I’m a very new beginner in this. I’ve got a vacant property in my neighborhood. I’ve found out that it’s owned by Wells Fargo. However; according to there website which list the REO’s, they state that I can only submit an offer through a Realtor. Wouldn’t that be too late to get the propertly at a substancial discount? I would think getting the offer in before Realtor gets it would be the best shot at a nice discount. By the way, the property isn’t yet listed on there web site. I’m guessing it’s a new forclosure.

Thanks,

Actually the answer is not necessarily… Banks are beginning to discount their inventory. Although I hate buying through a Realtor, BTW I am one, if you can buy it for under 60% of market value then the amount you’re paying for advertising can be justified. Remember buyers pay all seller costs within the price of the property.

However here is the problem… Buyers determine price and if the majority of buyers are going to be buying at steep discounts then the discounted price will become market price and when that happens then you will have an overpriced investment property…

You certainly can buy REO properties at a discount.
Just make the offer at what you need, either the bank will accept or they will counter.
It all depends on how long they have had the property, what condition the property is, and sometimes what day of the calender month it is.

Thanks for the tips. I may give it a 2nd look.

Jim

I absolutely love the REO’s of this world. Its all I buy. There are deals to be had. You have to have a savvy realtor that works well with investors, is on top of their game, and gets you the deals before someone else steps in.

Lori is correct. There are lots of factors in buying REO’s. Days on market (DOM), condition, location, are they motivated, etc. A great time to hit the banks at the knees is when they have a property that has fallen through multiple times. They are usually tired in dealing with that property and want it gone and looking for a quick close. Keep that in mind.

Nate-WI

Hi, you are right about most banks forcing you to deal with their pet realtors. By that time the best deals are gone, sold to professionals and you end up paying market value.

We have found that while waiting to find that dream property for 40% of value and selling it for 70%, you could grow old.

In that time, you could have made yourself thousands of dollars by Helping people stay in their homes! There are probably 1,000 times the number of people who are in trouble that want to Save their homes, not sell them.

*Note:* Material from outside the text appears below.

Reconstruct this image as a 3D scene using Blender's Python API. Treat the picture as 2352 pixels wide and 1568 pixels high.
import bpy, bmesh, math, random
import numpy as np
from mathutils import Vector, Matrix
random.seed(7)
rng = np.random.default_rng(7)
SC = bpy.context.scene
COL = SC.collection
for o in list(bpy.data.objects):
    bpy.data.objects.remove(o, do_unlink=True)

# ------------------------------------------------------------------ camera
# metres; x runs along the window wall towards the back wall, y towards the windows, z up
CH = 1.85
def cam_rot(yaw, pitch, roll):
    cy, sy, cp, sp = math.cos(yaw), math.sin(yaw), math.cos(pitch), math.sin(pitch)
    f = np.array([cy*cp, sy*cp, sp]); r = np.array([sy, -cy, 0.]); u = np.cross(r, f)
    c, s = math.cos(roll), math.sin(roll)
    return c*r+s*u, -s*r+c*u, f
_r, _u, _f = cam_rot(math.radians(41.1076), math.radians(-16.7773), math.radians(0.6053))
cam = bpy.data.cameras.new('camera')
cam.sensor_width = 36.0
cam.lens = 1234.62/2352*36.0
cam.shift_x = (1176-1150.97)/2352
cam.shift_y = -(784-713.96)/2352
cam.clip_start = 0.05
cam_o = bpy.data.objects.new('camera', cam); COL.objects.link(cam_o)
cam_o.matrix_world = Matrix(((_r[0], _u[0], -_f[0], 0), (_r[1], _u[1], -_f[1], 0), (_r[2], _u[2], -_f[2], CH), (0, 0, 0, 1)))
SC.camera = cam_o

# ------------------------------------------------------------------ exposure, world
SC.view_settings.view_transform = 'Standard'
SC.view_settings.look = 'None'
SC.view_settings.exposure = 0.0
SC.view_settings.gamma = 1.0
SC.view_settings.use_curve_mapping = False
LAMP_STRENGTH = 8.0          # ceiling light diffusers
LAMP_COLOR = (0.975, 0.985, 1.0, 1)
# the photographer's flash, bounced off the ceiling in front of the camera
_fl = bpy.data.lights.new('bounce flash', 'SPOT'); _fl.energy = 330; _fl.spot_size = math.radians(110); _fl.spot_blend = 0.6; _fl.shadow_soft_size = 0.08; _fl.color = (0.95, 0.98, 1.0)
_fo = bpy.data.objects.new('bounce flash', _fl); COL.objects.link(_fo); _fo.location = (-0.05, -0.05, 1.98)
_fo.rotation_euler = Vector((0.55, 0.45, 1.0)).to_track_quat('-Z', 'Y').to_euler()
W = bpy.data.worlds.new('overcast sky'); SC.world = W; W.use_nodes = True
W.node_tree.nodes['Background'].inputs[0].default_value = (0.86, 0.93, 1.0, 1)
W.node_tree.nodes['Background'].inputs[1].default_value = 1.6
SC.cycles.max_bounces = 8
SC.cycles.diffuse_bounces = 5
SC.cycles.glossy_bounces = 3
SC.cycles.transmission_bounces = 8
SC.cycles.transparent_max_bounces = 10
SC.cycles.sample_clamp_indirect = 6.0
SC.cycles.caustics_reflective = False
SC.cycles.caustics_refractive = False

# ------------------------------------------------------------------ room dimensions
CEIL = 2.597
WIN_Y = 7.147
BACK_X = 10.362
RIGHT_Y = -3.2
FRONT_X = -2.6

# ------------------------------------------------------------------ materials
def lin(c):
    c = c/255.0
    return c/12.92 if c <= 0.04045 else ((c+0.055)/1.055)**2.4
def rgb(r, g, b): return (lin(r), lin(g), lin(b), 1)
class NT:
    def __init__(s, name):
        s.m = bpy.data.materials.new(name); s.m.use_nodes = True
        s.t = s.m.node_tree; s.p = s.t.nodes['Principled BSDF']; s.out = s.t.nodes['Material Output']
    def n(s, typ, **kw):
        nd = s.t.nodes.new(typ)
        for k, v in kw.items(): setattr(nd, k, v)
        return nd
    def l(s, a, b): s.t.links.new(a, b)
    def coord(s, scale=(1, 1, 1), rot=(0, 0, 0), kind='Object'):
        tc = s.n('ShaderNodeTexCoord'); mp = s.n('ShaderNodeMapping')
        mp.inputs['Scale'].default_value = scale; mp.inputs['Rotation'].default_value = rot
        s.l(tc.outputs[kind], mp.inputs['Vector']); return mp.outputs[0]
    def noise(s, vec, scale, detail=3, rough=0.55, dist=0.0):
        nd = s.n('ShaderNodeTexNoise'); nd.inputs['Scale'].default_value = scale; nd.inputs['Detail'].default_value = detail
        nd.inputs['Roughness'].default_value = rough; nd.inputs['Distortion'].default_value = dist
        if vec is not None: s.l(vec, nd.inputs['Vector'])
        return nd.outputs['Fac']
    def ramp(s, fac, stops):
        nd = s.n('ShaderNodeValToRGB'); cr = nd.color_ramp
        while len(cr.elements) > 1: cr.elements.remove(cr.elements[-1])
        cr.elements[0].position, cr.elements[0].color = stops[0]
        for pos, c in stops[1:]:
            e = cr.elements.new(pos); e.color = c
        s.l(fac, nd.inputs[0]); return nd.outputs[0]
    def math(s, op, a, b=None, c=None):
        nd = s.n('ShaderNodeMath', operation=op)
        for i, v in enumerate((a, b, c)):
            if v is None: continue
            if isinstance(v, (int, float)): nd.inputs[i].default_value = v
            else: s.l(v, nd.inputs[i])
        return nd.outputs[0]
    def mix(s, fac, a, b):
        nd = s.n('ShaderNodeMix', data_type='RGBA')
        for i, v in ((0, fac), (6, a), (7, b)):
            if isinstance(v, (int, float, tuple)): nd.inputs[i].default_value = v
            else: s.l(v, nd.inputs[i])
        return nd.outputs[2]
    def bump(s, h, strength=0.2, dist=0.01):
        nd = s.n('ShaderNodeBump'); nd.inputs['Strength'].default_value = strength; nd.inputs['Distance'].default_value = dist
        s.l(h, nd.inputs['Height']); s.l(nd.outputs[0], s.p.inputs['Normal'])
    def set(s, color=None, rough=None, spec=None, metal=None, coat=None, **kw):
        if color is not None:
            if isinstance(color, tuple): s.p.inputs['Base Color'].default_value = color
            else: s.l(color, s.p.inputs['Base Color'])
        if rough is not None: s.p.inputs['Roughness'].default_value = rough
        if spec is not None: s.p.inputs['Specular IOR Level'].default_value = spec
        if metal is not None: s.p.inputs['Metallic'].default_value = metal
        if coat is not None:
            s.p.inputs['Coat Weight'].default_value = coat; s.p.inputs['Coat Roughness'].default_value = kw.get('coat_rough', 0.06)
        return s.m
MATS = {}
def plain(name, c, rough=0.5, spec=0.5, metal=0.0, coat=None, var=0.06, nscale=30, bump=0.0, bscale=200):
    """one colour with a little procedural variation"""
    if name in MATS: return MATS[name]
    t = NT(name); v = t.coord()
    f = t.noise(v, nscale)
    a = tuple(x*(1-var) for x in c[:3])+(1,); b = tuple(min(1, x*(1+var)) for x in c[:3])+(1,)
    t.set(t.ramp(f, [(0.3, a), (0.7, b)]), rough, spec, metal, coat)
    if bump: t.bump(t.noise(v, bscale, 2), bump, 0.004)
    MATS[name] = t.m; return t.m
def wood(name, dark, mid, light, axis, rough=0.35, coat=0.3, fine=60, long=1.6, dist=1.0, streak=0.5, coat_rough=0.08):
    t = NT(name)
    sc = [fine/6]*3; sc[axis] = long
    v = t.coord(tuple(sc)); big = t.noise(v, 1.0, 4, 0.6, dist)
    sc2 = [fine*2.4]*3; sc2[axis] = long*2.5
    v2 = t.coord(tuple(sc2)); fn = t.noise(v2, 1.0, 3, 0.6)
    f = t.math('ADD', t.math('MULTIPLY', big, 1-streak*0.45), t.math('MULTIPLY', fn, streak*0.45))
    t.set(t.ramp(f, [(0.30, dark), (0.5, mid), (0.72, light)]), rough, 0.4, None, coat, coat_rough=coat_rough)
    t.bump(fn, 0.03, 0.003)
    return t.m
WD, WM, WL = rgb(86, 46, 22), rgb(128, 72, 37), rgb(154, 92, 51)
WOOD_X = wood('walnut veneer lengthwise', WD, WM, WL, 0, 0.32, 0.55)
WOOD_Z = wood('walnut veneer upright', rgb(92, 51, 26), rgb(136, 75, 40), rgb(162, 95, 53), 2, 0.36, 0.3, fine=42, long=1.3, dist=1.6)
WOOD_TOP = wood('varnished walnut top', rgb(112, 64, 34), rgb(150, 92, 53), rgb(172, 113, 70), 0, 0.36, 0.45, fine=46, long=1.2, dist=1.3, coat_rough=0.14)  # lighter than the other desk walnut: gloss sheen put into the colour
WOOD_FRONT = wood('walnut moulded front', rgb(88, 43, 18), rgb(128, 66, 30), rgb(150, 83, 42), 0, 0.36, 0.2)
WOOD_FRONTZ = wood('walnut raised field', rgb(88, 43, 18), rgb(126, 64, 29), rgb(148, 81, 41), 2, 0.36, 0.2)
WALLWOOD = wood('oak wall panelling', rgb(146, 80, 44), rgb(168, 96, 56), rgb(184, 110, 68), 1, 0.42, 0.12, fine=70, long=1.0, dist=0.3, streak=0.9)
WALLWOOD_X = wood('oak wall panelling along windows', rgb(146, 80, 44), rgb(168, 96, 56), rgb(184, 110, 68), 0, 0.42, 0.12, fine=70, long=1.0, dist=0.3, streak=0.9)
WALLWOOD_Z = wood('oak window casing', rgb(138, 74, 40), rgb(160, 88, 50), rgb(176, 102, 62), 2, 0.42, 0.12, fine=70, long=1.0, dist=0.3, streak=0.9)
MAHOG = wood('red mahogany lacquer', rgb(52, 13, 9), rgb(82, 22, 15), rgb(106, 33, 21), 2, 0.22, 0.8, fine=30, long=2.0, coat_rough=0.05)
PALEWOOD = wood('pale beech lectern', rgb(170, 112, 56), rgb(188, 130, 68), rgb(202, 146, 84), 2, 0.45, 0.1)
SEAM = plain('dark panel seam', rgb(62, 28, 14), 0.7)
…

As it is, only a small number of delinquent properties ever make it all they way to the court house steps. What happened to the others? Savvy Investors market to distressed homeowners. They are contacted by these homeowners! They try to help them save their homes, for which they are paid. They win no matter which way the homeowner goes. If they cannot stay in their homes, the investor has established a positive, trusting relationship with the homeowner. They are on the inside track.

You may consider adding this tactic to your investment strategy.

Bill Young

Not to hijack this thread, but Kemet, how is it you can help out the homeowner?